A compromise that doesn’t address fundamental problems may offer only temporary relief.
Membership dues
By the same token, temporary glitches may signal more serious difficulties. This week it was revealed that the European Science Foundation (ESF), which administers more than €50 million worth of grants to scientists in 29 countries, has temporarily suspended funding for Spanish institutions because Spain hasn’t paid its membership dues.
Fees are outstanding from the Ministry of Economy and Competitiveness (in this instance, it seems, putting economy before competitiveness).
It has been noted that while the Spanish government has declared its commitment to a range of multilateral science initiatives the authorities in Madrid have reduced or delayed payments to several prestigious organisations, including the European Space Agency and the European Organisation for Nuclear Research (better known as CERN).

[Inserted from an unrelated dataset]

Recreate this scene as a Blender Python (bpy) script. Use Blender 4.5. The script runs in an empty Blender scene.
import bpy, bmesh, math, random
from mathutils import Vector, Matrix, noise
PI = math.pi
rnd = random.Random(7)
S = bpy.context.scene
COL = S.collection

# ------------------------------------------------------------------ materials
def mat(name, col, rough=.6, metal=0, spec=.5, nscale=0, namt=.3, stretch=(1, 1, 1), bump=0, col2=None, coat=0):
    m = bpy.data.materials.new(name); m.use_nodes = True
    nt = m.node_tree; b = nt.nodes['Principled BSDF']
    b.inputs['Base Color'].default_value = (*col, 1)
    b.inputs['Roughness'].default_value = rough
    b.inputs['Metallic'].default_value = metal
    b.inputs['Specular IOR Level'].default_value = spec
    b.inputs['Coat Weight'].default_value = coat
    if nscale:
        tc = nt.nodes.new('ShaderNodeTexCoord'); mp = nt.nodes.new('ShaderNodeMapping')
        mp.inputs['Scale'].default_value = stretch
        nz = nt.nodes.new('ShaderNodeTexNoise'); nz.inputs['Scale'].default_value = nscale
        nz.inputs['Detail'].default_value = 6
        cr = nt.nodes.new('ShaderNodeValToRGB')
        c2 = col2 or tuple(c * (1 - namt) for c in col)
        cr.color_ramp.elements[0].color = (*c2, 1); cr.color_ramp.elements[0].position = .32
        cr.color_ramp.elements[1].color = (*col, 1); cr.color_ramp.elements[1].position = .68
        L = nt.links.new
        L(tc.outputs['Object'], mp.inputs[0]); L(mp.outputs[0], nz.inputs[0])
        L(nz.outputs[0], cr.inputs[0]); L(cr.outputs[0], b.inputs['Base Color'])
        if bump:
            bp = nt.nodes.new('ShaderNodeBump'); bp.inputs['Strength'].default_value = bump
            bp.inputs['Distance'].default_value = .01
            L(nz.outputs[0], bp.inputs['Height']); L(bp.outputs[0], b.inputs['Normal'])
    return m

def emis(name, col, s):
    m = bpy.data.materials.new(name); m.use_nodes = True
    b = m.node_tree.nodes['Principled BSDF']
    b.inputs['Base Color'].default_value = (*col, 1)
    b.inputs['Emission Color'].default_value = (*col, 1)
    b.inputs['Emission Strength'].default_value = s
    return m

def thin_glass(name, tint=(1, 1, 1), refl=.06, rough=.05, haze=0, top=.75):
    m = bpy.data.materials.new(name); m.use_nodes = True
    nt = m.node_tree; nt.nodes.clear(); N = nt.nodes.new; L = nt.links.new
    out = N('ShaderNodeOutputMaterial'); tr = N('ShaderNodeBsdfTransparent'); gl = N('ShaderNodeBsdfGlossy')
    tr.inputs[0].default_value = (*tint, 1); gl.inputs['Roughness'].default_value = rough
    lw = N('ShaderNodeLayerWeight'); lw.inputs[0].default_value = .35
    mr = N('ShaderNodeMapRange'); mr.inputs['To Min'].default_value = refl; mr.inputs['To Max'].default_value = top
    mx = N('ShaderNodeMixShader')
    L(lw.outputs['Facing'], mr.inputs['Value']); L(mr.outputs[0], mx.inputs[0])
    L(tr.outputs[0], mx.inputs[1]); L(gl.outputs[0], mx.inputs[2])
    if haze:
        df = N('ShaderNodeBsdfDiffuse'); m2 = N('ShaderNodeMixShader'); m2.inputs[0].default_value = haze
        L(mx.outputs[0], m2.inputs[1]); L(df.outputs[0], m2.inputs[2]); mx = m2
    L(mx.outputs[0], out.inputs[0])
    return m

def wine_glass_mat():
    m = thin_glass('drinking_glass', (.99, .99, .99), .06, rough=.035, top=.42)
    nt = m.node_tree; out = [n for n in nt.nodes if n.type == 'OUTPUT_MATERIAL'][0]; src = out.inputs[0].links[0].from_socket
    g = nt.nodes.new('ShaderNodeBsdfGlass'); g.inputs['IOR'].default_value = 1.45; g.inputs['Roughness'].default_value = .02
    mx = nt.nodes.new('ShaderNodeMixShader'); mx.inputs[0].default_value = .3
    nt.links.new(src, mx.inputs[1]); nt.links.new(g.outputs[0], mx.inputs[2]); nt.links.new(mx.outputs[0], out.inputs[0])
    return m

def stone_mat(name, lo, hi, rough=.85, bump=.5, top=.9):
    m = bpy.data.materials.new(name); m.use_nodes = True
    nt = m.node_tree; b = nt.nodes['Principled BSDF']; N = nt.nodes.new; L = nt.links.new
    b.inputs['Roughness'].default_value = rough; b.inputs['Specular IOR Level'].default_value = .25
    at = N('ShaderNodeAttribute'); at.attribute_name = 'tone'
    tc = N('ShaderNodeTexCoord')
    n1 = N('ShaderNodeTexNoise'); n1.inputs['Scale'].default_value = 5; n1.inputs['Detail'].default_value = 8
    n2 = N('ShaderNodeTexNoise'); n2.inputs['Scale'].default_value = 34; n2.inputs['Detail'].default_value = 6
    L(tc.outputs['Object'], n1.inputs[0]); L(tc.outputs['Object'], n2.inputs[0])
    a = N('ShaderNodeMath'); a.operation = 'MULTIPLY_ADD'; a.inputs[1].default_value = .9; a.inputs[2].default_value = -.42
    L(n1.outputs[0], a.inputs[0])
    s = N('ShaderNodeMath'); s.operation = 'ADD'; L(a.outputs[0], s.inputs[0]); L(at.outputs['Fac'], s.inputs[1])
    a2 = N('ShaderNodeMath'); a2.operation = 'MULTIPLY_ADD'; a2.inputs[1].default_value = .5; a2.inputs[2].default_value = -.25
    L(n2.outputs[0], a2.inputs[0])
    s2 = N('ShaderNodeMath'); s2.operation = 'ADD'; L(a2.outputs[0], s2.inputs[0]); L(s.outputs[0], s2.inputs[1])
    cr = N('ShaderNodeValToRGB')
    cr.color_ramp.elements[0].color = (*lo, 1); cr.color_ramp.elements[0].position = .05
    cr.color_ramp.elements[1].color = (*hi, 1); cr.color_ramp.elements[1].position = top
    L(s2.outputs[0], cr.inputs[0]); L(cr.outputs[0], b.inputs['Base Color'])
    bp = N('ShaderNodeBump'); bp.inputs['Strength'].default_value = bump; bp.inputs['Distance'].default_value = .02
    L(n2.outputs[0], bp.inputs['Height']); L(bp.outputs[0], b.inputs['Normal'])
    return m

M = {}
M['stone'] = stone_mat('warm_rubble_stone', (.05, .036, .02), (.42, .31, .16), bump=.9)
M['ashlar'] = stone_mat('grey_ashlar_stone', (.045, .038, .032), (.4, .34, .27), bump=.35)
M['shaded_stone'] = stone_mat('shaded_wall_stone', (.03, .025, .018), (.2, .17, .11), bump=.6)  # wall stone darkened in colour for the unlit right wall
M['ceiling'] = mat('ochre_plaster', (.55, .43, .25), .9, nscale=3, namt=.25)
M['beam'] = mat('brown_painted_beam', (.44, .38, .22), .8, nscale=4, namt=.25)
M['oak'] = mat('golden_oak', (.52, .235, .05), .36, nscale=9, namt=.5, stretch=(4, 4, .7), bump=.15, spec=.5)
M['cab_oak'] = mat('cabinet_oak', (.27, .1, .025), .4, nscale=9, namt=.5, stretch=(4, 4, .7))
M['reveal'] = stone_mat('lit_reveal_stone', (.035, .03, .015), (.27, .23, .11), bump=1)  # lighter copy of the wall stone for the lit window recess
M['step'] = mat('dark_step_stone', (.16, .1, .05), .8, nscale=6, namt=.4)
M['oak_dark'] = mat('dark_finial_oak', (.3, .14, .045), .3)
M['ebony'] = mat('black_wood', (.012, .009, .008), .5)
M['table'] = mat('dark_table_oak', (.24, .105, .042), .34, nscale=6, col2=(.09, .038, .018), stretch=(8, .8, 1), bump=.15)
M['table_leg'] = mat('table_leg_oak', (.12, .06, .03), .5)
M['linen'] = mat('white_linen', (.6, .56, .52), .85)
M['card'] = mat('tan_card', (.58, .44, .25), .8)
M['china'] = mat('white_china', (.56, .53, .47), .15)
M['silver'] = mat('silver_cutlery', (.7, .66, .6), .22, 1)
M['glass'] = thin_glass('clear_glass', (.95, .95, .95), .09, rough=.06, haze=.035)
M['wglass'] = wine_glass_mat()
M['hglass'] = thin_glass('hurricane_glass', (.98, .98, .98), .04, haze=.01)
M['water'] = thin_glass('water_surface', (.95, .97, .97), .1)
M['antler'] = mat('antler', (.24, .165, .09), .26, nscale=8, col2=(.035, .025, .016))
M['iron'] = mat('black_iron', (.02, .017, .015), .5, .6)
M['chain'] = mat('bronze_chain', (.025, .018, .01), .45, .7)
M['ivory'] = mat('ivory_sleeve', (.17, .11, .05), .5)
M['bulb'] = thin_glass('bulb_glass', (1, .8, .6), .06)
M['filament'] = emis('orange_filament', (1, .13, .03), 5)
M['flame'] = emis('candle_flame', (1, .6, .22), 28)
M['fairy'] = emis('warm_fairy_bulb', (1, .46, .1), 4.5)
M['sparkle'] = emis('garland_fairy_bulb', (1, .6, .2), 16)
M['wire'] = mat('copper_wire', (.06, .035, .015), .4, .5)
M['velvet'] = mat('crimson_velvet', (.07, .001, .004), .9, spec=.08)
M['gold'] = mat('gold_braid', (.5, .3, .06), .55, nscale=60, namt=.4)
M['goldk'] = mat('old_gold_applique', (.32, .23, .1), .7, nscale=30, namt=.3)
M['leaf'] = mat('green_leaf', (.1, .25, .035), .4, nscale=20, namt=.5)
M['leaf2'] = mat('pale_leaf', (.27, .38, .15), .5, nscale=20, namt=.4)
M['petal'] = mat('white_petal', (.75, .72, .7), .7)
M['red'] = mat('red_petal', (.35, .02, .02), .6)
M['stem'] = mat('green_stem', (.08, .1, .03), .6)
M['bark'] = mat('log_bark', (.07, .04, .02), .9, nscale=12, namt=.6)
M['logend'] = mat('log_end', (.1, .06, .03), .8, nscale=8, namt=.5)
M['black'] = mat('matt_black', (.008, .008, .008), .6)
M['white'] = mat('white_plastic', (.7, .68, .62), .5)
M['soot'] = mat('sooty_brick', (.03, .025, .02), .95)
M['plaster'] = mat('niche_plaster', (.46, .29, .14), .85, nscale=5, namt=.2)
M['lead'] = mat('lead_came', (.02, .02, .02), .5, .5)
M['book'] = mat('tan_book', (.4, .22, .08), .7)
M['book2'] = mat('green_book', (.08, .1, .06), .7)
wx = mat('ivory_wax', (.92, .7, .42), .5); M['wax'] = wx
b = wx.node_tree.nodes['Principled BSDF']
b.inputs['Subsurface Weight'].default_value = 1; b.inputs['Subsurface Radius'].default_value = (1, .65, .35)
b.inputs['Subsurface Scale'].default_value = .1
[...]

The outstanding ESF bill is modest by national budget standards, amounting to €700,000, but the reputational damage caused by this and other delinquencies could be more serious. It would be a pity if the country’s considerable international prestige in the field of science and technology were compromised by ministerial penny-pinching.
Paying bills
By contrast, Spain’s global reputation for intellectual excellence and innovation received a welcome boost this week when the American Academy of Arts and Sciences named the Navarrese architect Rafael Moneo as one of three honorary laureates.

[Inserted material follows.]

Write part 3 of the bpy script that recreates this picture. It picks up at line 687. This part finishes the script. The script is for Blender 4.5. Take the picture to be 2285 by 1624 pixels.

Moneo, who won the Prince of Asturias Prize in 2012, is celebrated for an architectural style that is both original and sympathetic to its surroundings. His is the vision behind two very different but highly regarded additions to the topography of Madrid, the extensions to the Prado and the Bank of Spain respectively.
Another American Academy laureate named this week is Bob Dylan – who, like Moneo, rejoices in a rare gift for breathing new life into old forms, in Dylan’s case helping to turn folk music into contemporary and compelling art. It was Dylan, too, who sang about time being like a jet plane – both having the disconcerting propensity to move too fast. Simple but apt.
There will be many who are relieved this week that Iberia planes are moving anywhere at all. Others will ask how long the airline can pay its bills while losses mount.
The Spanish government, meanwhile, though cash-strapped, probably ought to reconsider the wisdom of late payment in the case of modest but important international financial obligations.